Low income consumers are typically paying £174 a year on extra credit costs from high street lenders by building up charges as they juggle their finances, a report warns today.

Some of these "vulnerable" people can end up paying more for credit from mainstream lenders than they would have done had they taken out a high-interest short-term loan, the document compiled by Policis and Liverpool John Moores University argues.

This is because they are more likely to incur extra fees by falling behind on direct debits, racking up overdraft charges and only paying the minimum repayments on credit cards.

The report found someone taking out a £500 overdraft over 12 months at a standard rate of 19.9% APR could end up paying £39 per £100 borrowed if they defaulted seven times over the year, making the actual APR cost 76.7%.

On a yearly basis, 3.6 million borrowers on a low income are paying such "behaviour driven" costs which total £630 million, the report found.

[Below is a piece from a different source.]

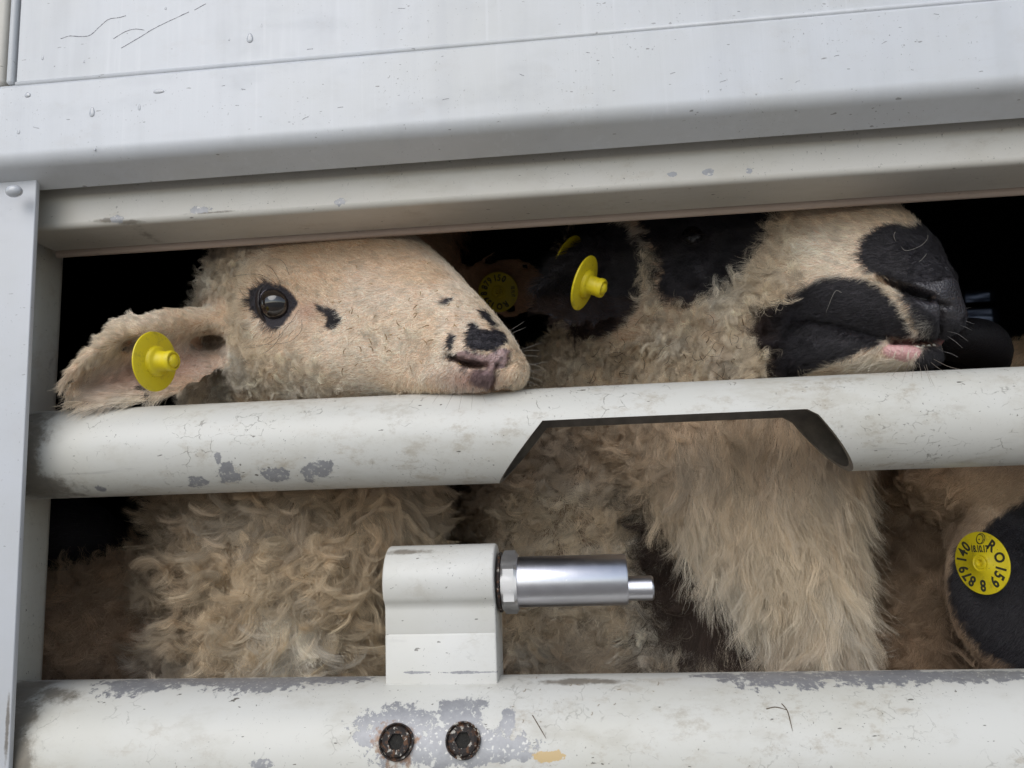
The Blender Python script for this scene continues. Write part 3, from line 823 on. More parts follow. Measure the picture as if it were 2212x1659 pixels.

The document says the "harsh reality of life on a low income" means those who are less well off are not just paying high charges for loans which are well-known to carry high interest rates like payday loans, but find themselves paying more for mainstream credit.

As a result, the cost of credit for products with a low APR can outstrip that of products with a high APR in some cases, the report says.

Danielle Walker-Palmour of the Friends Provident Foundation, which funded the research, says: "The debate needs a reality check: it is important to recognise that for a significant minority of low income borrowers, mainstream credit products can be both high cost and high risk.

"For some low income consumers, high APR products are a way of avoiding bank charges and managing short term gaps in their income, despite their high cost."